I'd totally read the hell out of that. Can there be a chapter dedicated to Surviving Terribly Antiquated Gender Stereotyping in Books For Girls?
I wandered in to the Critter Crunch (robot wars) room at a con a couple of years ago, and saw a young woman of maybe 9-10ish. She was wearing a pretty blue princess dress and sparkly bows in her hair, and was currently DEMOLISHING her opponent's entry with a gleeful little victory dance.

Her robot was a roller/flipper type, with a doll's head stuck on top. ALL the boys were targeting the doll-head, which allowed her to get her rig under theirs and easily flip them over. I watched this happen in 3 battles in a row. I had tears of happy in my eyes - I wanted to find her parents and hug them. I thought "I actually feel better about the world now, because kids like her are in it!".
Awesome! =:o> "I shall distract you with my feminine wiles... OK, with my plastic girly doll's head then."
EXACTLY! With shades of "I'm a pretty pretty princess and I will KICK YOUR ASS!!!"

Made me feel better about the world.
I'd buy it. I might fall flat on my ass trying to kick someone else's, but the Daughters would find it most useful.
It is a book which needs to exist.
This needs to exist.

Possibly as a cooperative endeavor, with lots of people contributing chapters on important things.

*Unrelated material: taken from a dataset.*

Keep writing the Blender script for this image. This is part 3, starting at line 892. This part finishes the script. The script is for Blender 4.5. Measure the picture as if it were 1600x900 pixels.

With both reactive skills (wilderness survival, zombie apocalypse, blowout/flat tire) and stuff that they can use to better their everyday life (driving stick shift, affirmative/enthusiastic/explicit standards of consent, how to find or seek out or plan adventures), and ranging from serious to for-laughs.
How to wire a plug, how to tell if an electrical circuit is on or off, how to rewire a fuse, how to change a tap washer.
PLEASE write that. Especially the bits that take into account women's different bone structure and strength when it comes to hand-to-hand combat.